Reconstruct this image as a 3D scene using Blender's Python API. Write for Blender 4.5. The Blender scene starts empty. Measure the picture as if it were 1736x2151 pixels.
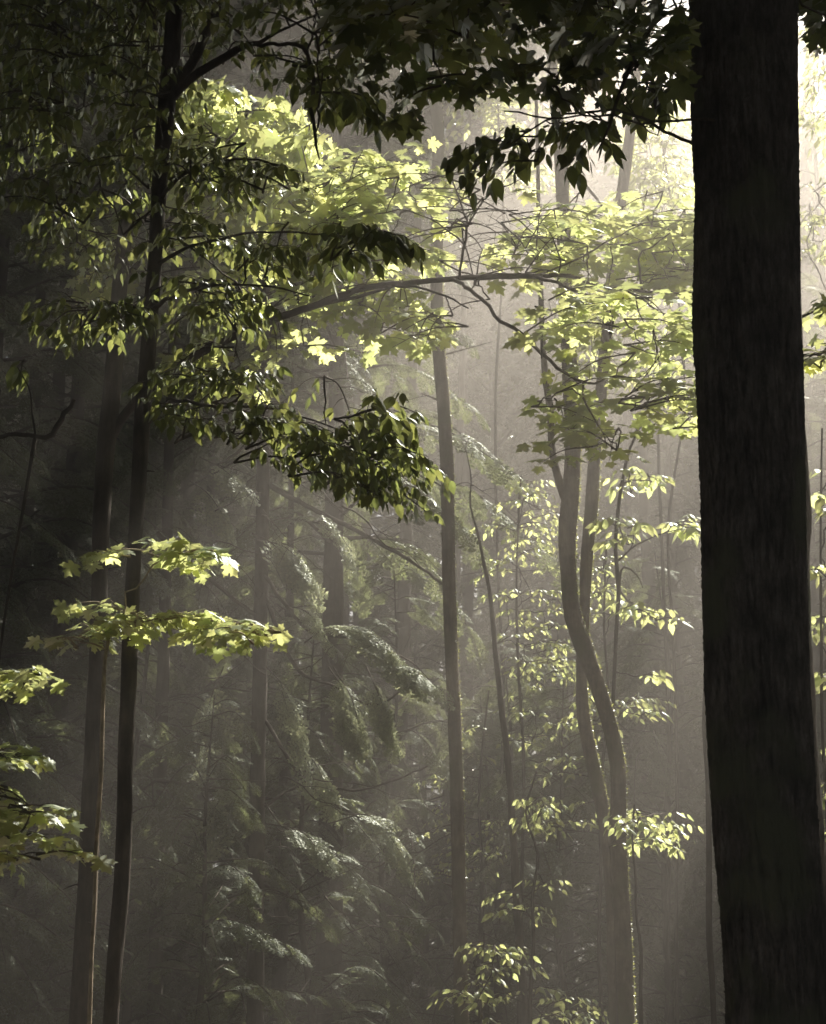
import bpy, math, random
import numpy as np
from mathutils import Vector
R = math.radians
rng = np.random.default_rng(7)
random.seed(7)
scene = bpy.context.scene
COL = scene.collection

# ------------------------------------------------------------------ camera
FPX, CX, CY = 3616.0, 868.0, 1075.5          # focal length and centre in the 1736 x 2151 measuring grid
PITCH = 16.5
CAM = np.array([0.0, 0.0, 1.6])
cd = bpy.data.cameras.new('camera'); cam = bpy.data.objects.new('camera', cd); COL.objects.link(cam)
cam.location = CAM; cam.rotation_euler = (R(90 + PITCH), 0, 0)
cd.sensor_fit = 'VERTICAL'; cd.lens = 50; cd.sensor_height = 50 * 2151 / FPX
cd.dof.use_dof = True; cd.dof.focus_distance = 11.5; cd.dof.aperture_fstop = 4.5
cd.clip_start = 0.05; cd.clip_end = 2000
scene.camera = cam
FWD = np.array([0, math.cos(R(PITCH)), math.sin(R(PITCH))])
UP = np.array([0, -math.sin(R(PITCH)), math.cos(R(PITCH))])
RT = np.array([1.0, 0, 0])

# ------------------------------------------------------------------ sky and sun
SUN_EL, SUN_AZ = 50.0, 34.0                  # azimuth measured from straight ahead towards the right
SUN = np.array([math.sin(R(SUN_AZ)) * math.cos(R(SUN_EL)), math.cos(R(SUN_AZ)) * math.cos(R(SUN_EL)), math.sin(R(SUN_EL))])
world = bpy.data.worlds.new('World'); scene.world = world; world.use_nodes = True
wn = world.node_tree; bg = wn.nodes['Background']
sky = wn.nodes.new('ShaderNodeTexSky'); sky.sky_type = 'NISHITA'; sky.sun_disc = False
sky.sun_elevation = R(SUN_EL); sky.sun_rotation = R(SUN_AZ); sky.dust_density = 1.6; sky.ozone_density = 1.0
hs = wn.nodes.new('ShaderNodeHueSaturation'); hs.inputs['Saturation'].default_value = 0.25
wn.links.new(sky.outputs[0], hs.inputs['Color']); wn.links.new(hs.outputs[0], bg.inputs[0])
bg.inputs[1].default_value = 0.05
sl = bpy.data.lights.new('sun', 'SUN'); so = bpy.data.objects.new('sun', sl); COL.objects.link(so)
sl.energy = 5.0; sl.angle = R(0.5); sl.color = (1.0, 0.93, 0.83)
so.rotation_euler = Vector(SUN).to_track_quat('Z', 'Y').to_euler()
scene.view_settings.view_transform = 'Standard'; scene.view_settings.look = 'None'
scene.view_settings.exposure = 1.95; scene.view_settings.gamma = 1.0
cy = scene.cycles
cy.max_bounces = 5; cy.diffuse_bounces = 3; cy.glossy_bounces = 1; cy.transmission_bounces = 3; cy.volume_bounces = 0
cy.caustics_reflective = False; cy.caustics_refractive = False
cy.use_denoising = True; cy.denoising_prefilter = 'ACCURATE'; cy.sample_clamp_indirect = 3.0; cy.sample_clamp_direct = 6.0
HAZE = 0.0205

# ------------------------------------------------------------------ mapping helpers
def at(px, py, Y):
    """world point on the upright plane y = Y seen at grid pixel (px, py)"""
    d = FWD + RT * (px - CX) / FPX + UP * (CY - py) / FPX
    return CAM + d * (Y / d[1])
def pix(p):
    v = np.asarray(p) - CAM
    z = v @ FWD
    return CX + FPX * (v @ RT) / z, CY - FPX * (v @ UP) / z, z
VPX, VPY = CX + FPX * (SUN @ RT) / (SUN @ FWD), CY - FPX * (SUN @ UP) / (SUN @ FWD)
def unit(v):
    v = np.asarray(v, float); return v / max(np.linalg.norm(v), 1e-9)

# ------------------------------------------------------------------ mesh building
class MB:
    def __init__(s): s.v = []; s.f = []; s.n = 0
    def add(s, v, f):
        v = np.asarray(v, np.float32).reshape(-1, 3); f = np.asarray(f, np.int64)
        s.v.append(v); s.f.append(f + s.n); s.n += len(v)
    def mesh(s, name, m, smooth=True, org=(0, 0, 0)):
        me = bpy.data.meshes.new(name)
        if not s.v: return me
        v = np.concatenate(s.v) - np.asarray(org, np.float32)
        tot = np.concatenate([np.full(len(f), f.shape[1]) for f in s.f])
        li = np.concatenate([f.ravel() for f in s.f])
        me.vertices.add(len(v)); me.vertices.foreach_set('co', v.astype(np.float32).ravel())
        me.loops.add(len(li)); me.loops.foreach_set('vertex_index', li.astype(np.int32))
        me.polygons.add(len(tot))
        st = np.concatenate([[0], np.cumsum(tot)[:-1]])
        me.polygons.foreach_set('loop_start', st.astype(np.int32)); me.polygons.foreach_set('loop_total', tot.astype(np.int32))
        me.polygons.foreach_set('use_smooth', np.full(len(tot), smooth))
        me.update(calc_edges=True); me.validate()
        me.materials.append(m)
        return me
    def build(s, name, m, parent=None, smooth=True, org=(0, 0, 0)):
        o = bpy.data.objects.new(name, s.mesh(name, m, smooth, org)); COL.objects.link(o)
        if parent is not None: o.parent = parent
        return o

def smooth_path(pts, n):
    """Catmull-Rom through rows of pts (any width), n samples"""
    p = np.asarray(pts, float)
    if len(p) < 3:
        t = np.linspace(0, 1, n)[:, None]; return p[0] * (1 - t) + p[-1] * t
    P = np.vstack([2 * p[0] - p[1], p, 2 * p[-1] - p[-2]])
    seg = np.linalg.norm(np.diff(p[:, :3], axis=0), axis=1); cum = np.concatenate([[0], np.cumsum(seg)])
    u = np.linspace(0, cum[-1], n); k = np.clip(np.searchsorted(cum, u, 'right') - 1, 0, len(seg) - 1)
    t = ((u - cum[k]) / np.maximum(seg[k], 1e-9))[:, None]
    a, b, c, d = P[k], P[k + 1], P[k + 2], P[k + 3]
    return .5 * ((2 * b) + (-a + c) * t + (2 * a - 5 * b + 4 * c - d) * t ** 2 + (-a + 3 * b - 3 * c + d) * t ** 3)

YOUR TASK
Do not copy the pictures, but repeat every line exactly.

TASK RESPONSE
Reconstruct this image as a 3D scene using Blender's Python API. Write for Blender 4.5. The Blender scene starts empty. Measure the picture as if it were 1736x2151 pixels.
import bpy, math, random
import numpy as np
from mathutils import Vector
R = math.radians
rng = np.random.default_rng(7)
random.seed(7)
scene = bpy.context.scene
COL = scene.collection

# ------------------------------------------------------------------ camera
FPX, CX, CY = 3616.0, 868.0, 1075.5          # focal length and centre in the 1736 x 2151 measuring grid
PITCH = 16.5
CAM = np.array([0.0, 0.0, 1.6])
cd = bpy.data.cameras.new('camera'); cam = bpy.data.objects.new('camera', cd); COL.objects.link(cam)
cam.location = CAM; cam.rotation_euler = (R(90 + PITCH), 0, 0)
cd.sensor_fit = 'VERTICAL'; cd.lens = 50; cd.sensor_height = 50 * 2151 / FPX
cd.dof.use_dof = True; cd.dof.focus_distance = 11.5; cd.dof.aperture_fstop = 4.5
cd.clip_start = 0.05; cd.clip_end = 2000
scene.camera = cam
FWD = np.array([0, math.cos(R(PITCH)), math.sin(R(PITCH))])
UP = np.array([0, -math.sin(R(PITCH)), math.cos(R(PITCH))])
RT = np.array([1.0, 0, 0])

# ------------------------------------------------------------------ sky and sun
SUN_EL, SUN_AZ = 50.0, 34.0                  # azimuth measured from straight ahead towards the right
SUN = np.array([math.sin(R(SUN_AZ)) * math.cos(R(SUN_EL)), math.cos(R(SUN_AZ)) * math.cos(R(SUN_EL)), math.sin(R(SUN_EL))])
world = bpy.data.worlds.new('World'); scene.world = world; world.use_nodes = True
wn = world.node_tree; bg = wn.nodes['Background']
sky = wn.nodes.new('ShaderNodeTexSky'); sky.sky_type = 'NISHITA'; sky.sun_disc = False
sky.sun_elevation = R(SUN_EL); sky.sun_rotation = R(SUN_AZ); sky.dust_density = 1.6; sky.ozone_density = 1.0
hs = wn.nodes.new('ShaderNodeHueSaturation'); hs.inputs['Saturation'].default_value = 0.25
wn.links.new(sky.outputs[0], hs.inputs['Color']); wn.links.new(hs.outputs[0], bg.inputs[0])
bg.inputs[1].default_value = 0.05
sl = bpy.data.lights.new('sun', 'SUN'); so = bpy.data.objects.new('sun', sl); COL.objects.link(so)
sl.energy = 5.0; sl.angle = R(0.5); sl.color = (1.0, 0.93, 0.83)
so.rotation_euler = Vector(SUN).to_track_quat('Z', 'Y').to_euler()
scene.view_settings.view_transform = 'Standard'; scene.view_settings.look = 'None'
scene.view_settings.exposure = 1.95; scene.view_settings.gamma = 1.0
cy = scene.cycles
cy.max_bounces = 5; cy.diffuse_bounces = 3; cy.glossy_bounces = 1; cy.transmission_bounces = 3; cy.volume_bounces = 0
cy.caustics_reflective = False; cy.caustics_refractive = False
cy.use_denoising = True; cy.denoising_prefilter = 'ACCURATE'; cy.sample_clamp_indirect = 3.0; cy.sample_clamp_direct = 6.0
HAZE = 0.0205

# ------------------------------------------------------------------ mapping helpers
def at(px, py, Y):
    """world point on the upright plane y = Y seen at grid pixel (px, py)"""
    d = FWD + RT * (px - CX) / FPX + UP * (CY - py) / FPX
    return CAM + d * (Y / d[1])
def pix(p):
    v = np.asarray(p) - CAM
    z = v @ FWD
    return CX + FPX * (v @ RT) / z, CY - FPX * (v @ UP) / z, z
VPX, VPY = CX + FPX * (SUN @ RT) / (SUN @ FWD), CY - FPX * (SUN @ UP) / (SUN @ FWD)
def unit(v):
    v = np.asarray(v, float); return v / max(np.linalg.norm(v), 1e-9)

# ------------------------------------------------------------------ mesh building
class MB:
    def __init__(s): s.v = []; s.f = []; s.n = 0
    def add(s, v, f):
        v = np.asarray(v, np.float32).reshape(-1, 3); f = np.asarray(f, np.int64)
        s.v.append(v); s.f.append(f + s.n); s.n += len(v)
    def mesh(s, name, m, smooth=True, org=(0, 0, 0)):
        me = bpy.data.meshes.new(name)
        if not s.v: return me
        v = np.concatenate(s.v) - np.asarray(org, np.float32)
        tot = np.concatenate([np.full(len(f), f.shape[1]) for f in s.f])
        li = np.concatenate([f.ravel() for f in s.f])
        me.vertices.add(len(v)); me.vertices.foreach_set('co', v.astype(np.float32).ravel())
        me.loops.add(len(li)); me.loops.foreach_set('vertex_index', li.astype(np.int32))
        me.polygons.add(len(tot))
        st = np.concatenate([[0], np.cumsum(tot)[:-1]])
        me.polygons.foreach_set('loop_start', st.astype(np.int32)); me.polygons.foreach_set('loop_total', tot.astype(np.int32))
        me.polygons.foreach_set('use_smooth', np.full(len(tot), smooth))
        me.update(calc_edges=True); me.validate()
        me.materials.append(m)
        return me
    def build(s, name, m, parent=None, smooth=True, org=(0, 0, 0)):
        o = bpy.data.objects.new(name, s.mesh(name, m, smooth, org)); COL.objects.link(o)
        if parent is not None: o.parent = parent
        return o

def smooth_path(pts, n):
    """Catmull-Rom through rows of pts (any width), n samples"""
    p = np.asarray(pts, float)
    if len(p) < 3:
        t = np.linspace(0, 1, n)[:, None]; return p[0] * (1 - t) + p[-1] * t
    P = np.vstack([2 * p[0] - p[1], p, 2 * p[-1] - p[-2]])
    seg = np.linalg.norm(np.diff(p[:, :3], axis=0), axis=1); cum = np.concatenate([[0], np.cumsum(seg)])
    u = np.linspace(0, cum[-1], n); k = np.clip(np.searchsorted(cum, u, 'right') - 1, 0, len(seg) - 1)
    t = ((u - cum[k]) / np.maximum(seg[k], 1e-9))[:, None]
    a, b, c, d = P[k], P[k + 1], P[k + 2], P[k + 3]
    return .5 * ((2 * b) + (-a + c) * t + (2 * a - 5 * b + 4 * c - d) * t ** 2 + (-a + 3 * b - 3 * c + d) * t ** 3)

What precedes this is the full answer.